Advertisement

Polls Sees Support for School Bonds, but . . .

Share
TIMES EDUCATION WRITER

Voters would likely pass a $3-billion local school bond in November, a poll commissioned by the Los Angeles Unified School District indicates, but two-thirds of those questioned also said the 650,000-student system should be broken into smaller districts.

Based on poll results released Thursday, a majority on the Los Angeles school board said they would vote June 3 to place a bond on the November ballot. The size of the bond remains in doubt because voter support fell below the two-thirds required for passage when people were told it could add more than $100 a year to property tax bills.

School Board President Mark Slavkin said he was encouraged that the poll found generally strong support for improving the maintenance and repair of school buildings and upgrading technology--all areas that would receive substantial portions of the bond proceeds. At the same time, Slavkin and other district officials questioned the poll’s reliability on the breakup issue.

Advertisement

“I think this reflects a phenomenon we’ve seen before: The big institution is generally not liked and trusted, but the local version of it is,” said board member Jeff Horton. “If people think this is money for schools like the one down the street, that gets you the favorable response, even though they don’t like the big district all the way downtown.”
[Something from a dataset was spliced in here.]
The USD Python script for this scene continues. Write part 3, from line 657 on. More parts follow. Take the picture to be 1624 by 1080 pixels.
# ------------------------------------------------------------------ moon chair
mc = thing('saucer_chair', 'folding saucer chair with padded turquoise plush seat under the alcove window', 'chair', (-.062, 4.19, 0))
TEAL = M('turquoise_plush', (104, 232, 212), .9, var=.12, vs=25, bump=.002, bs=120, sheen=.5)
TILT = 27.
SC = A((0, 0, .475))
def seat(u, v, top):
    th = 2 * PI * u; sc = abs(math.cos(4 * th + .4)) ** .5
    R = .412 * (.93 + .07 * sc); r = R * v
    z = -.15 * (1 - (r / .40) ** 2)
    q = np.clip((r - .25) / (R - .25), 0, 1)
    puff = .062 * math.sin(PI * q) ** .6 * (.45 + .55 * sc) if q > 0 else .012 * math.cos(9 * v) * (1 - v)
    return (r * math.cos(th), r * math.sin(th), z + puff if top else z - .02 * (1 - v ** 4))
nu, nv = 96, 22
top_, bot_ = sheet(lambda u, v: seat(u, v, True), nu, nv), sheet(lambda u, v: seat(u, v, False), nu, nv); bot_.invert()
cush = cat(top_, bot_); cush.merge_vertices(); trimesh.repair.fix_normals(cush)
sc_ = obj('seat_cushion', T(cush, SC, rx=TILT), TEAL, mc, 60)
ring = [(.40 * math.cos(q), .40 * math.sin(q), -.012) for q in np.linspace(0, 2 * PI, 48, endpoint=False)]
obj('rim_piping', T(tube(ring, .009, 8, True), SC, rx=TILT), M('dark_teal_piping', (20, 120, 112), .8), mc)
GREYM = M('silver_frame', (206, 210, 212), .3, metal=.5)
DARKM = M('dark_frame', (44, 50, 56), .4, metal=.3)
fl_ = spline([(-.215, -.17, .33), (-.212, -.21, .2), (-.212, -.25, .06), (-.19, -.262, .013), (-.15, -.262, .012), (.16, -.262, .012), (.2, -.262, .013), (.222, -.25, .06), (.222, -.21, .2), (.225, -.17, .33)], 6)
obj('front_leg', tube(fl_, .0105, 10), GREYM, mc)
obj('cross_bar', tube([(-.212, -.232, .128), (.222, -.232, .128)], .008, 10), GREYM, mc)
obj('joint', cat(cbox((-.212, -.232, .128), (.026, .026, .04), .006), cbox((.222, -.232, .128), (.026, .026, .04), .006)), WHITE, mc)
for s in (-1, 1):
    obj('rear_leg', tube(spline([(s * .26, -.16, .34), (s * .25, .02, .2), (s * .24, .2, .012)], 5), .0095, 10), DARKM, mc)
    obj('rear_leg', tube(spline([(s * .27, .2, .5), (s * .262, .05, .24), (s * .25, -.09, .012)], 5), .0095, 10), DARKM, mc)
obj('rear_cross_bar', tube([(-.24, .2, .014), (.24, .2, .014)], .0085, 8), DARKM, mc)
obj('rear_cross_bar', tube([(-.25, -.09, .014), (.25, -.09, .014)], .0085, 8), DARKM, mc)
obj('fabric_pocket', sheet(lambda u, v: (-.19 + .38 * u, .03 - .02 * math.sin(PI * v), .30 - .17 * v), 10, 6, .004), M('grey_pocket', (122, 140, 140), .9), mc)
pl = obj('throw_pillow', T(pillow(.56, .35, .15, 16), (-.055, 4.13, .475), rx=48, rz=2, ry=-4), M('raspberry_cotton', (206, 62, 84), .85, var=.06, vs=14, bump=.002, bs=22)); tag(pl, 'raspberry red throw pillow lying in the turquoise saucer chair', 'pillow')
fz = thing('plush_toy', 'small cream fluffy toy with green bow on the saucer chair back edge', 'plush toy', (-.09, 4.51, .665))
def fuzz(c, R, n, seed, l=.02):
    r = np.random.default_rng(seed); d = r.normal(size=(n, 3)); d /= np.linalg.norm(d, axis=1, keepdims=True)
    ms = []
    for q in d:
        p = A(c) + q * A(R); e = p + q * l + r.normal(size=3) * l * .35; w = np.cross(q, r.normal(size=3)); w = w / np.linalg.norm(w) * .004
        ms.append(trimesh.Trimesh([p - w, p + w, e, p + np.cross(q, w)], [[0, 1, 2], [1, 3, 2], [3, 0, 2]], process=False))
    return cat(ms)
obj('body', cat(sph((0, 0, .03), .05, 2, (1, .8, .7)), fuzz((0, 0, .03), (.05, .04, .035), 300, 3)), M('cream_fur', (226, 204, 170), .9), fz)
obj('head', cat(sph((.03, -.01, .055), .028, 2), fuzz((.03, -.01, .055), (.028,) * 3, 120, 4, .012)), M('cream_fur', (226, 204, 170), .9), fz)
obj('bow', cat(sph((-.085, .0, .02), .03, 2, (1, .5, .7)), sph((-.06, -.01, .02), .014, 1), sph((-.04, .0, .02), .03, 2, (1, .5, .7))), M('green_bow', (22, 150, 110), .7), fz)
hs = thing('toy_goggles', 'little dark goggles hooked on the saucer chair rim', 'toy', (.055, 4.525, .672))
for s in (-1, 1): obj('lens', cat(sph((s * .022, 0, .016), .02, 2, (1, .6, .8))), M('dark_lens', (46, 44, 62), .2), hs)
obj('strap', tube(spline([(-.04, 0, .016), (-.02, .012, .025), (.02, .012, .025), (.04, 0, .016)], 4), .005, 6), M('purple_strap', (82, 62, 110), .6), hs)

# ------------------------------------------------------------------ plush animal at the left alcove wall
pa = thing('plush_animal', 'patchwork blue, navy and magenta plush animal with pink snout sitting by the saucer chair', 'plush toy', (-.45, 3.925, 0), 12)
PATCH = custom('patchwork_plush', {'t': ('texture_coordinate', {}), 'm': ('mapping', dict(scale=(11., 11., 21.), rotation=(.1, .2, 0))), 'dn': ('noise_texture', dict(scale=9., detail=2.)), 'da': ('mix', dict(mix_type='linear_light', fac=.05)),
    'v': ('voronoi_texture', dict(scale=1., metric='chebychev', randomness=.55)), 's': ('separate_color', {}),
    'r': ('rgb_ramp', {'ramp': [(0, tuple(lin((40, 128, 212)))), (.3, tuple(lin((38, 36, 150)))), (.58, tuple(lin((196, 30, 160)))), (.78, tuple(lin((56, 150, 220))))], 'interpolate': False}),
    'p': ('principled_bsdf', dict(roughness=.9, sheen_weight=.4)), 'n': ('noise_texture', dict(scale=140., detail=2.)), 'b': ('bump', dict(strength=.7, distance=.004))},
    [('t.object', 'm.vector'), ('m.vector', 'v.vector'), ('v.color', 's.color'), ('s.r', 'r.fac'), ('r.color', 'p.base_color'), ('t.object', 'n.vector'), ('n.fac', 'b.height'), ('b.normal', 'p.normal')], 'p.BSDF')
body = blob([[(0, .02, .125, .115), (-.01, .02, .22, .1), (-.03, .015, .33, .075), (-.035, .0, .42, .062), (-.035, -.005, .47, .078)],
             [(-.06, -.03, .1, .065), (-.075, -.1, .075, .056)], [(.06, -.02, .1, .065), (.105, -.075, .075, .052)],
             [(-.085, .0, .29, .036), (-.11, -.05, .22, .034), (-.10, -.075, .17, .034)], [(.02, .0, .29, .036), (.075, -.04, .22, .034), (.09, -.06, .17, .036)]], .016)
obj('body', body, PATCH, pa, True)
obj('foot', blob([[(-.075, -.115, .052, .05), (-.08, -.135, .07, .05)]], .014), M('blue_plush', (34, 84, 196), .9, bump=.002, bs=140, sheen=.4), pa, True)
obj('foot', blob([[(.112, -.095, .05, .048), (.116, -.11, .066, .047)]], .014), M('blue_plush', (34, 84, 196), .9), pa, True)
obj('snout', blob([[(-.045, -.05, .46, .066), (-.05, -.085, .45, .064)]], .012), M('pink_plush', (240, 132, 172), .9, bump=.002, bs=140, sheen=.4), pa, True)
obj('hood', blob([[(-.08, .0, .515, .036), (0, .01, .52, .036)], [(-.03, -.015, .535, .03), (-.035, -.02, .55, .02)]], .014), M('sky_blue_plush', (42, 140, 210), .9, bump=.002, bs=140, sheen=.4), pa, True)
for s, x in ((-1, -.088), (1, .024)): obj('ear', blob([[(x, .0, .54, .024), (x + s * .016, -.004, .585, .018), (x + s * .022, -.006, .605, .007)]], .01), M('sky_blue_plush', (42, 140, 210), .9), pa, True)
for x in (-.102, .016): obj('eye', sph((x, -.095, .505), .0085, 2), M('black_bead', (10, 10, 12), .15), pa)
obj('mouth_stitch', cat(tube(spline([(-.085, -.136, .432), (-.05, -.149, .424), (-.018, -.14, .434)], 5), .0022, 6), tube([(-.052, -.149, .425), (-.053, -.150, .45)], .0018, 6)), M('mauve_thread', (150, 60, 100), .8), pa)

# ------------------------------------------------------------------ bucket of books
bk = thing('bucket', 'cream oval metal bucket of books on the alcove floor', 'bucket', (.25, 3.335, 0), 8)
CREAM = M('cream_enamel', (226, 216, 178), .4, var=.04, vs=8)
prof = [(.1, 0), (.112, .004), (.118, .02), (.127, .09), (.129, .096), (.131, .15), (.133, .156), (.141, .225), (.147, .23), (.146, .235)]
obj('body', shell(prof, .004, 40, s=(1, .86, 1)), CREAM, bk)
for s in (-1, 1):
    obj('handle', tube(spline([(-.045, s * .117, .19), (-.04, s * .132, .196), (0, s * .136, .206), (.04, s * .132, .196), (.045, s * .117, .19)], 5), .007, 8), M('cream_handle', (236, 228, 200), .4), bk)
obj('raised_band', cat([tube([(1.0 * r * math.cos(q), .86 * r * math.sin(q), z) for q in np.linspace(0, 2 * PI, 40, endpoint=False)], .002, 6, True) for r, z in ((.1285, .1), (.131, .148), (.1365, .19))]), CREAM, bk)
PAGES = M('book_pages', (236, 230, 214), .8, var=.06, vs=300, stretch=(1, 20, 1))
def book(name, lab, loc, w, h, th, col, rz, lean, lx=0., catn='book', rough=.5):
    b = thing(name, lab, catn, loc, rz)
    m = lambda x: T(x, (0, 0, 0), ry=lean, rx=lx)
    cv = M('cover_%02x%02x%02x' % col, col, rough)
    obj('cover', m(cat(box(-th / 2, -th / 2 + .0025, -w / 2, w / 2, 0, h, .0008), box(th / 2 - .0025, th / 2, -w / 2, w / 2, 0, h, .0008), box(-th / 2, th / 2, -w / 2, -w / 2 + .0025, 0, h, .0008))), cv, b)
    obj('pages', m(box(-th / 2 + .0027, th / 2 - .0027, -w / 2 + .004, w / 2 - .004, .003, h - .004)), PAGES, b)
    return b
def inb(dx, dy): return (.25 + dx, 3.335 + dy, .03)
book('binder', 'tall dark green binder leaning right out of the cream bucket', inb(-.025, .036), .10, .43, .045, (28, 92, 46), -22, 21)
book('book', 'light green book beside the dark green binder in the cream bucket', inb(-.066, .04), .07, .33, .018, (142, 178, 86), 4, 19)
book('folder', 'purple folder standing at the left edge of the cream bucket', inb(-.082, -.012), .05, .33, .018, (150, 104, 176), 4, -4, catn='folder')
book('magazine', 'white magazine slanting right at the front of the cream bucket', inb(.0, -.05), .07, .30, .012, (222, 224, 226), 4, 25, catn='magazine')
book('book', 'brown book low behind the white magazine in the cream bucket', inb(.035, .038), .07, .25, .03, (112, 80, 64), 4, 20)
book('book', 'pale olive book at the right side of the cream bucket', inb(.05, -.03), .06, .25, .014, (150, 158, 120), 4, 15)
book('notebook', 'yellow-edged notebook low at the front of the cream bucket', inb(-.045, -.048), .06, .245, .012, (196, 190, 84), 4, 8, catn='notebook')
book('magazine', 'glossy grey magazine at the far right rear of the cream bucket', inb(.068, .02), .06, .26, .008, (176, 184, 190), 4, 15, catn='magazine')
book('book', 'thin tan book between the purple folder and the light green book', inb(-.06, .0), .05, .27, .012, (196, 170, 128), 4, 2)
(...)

But breakup proponents, who were buoyed in January by a state law streamlining the breakup process, hoped to parlay the poll results into renewed enthusiasm for their cause.

“I’m not surprised at all,” said Assemblywoman Paula Boland (R-Granada Hills), who sponsored the breakup legislation. “This is what people have been saying for years--it’s too big, it’s unmanageable--and the LAUSD has refused to listen. . . . Maybe they’ll listen now.”

The poll’s finding that 65% agreed or somewhat agreed with the idea of breaking up the district was the first districtwide look at public opinion since Boland’s bill passed. It was conducted during the past week by Democratic pollster John Fairbank. A Los Angeles Times poll in 1993 found the breakup idea favored by 54% of adults in the city of Los Angeles.

Money from the bond would be earmarked for individual schools and would go to them even if the district is divided, officials said.

About two-thirds of the 1,000 people contacted--considered likely voters because they participated in one of the past two presidential elections--said public education in Los Angeles is “seriously off on the wrong track.”

Advertisement

An even greater proportion--about 70%--agreed with the statement: “We should not have to pay one more dime in increased taxes for schools until the administration cleans up its act and real reform takes place.”

School board member David Tokofsky, the only member to say he would certainly vote against placing a bond on the ballot, said such low opinions of the district bolster his desire to instead hook up with other local government agencies and seek a joint public bond issue.

“When L.A. Unified goes at it alone, not coupled with parks and libraries and the arts and other levels of government, it becomes a referendum on L.A.’s public schools,” Tokofsky said. “Of all the public units, we’ve got the worst credibility, so why go at it alone?”

If approved by the board for submission to voters, the bond would promise about half of its proceeds to modernizing schools, most of which are more than four decades old, and up to $600 million to catch up with a maintenance backlog. Only about 10% would go toward new construction.

Although voters passed a $3-billion statewide bond by a wide margin this spring, Los Angeles Unified stands to gain little of that money, partly because of rules that favor districts that can provide matching construction funds.

Los Angeles Unified maintains that it has never been able to come up with such matching funds. Four years ago it considered a similar local bond, but backed off because district morale was damaged by salary cuts and because a similar poll found that support fell slightly below the two-thirds level.

Advertisement

Fairbank said Thursday that even though the new poll found high approval for a local bond, and even though education has grown in importance in recent national polls, only a strong local campaign would ensure bond passage.

“These are tough campaigns to win,” he said. “This has to be seen as almost a cause by this community in order to pass.”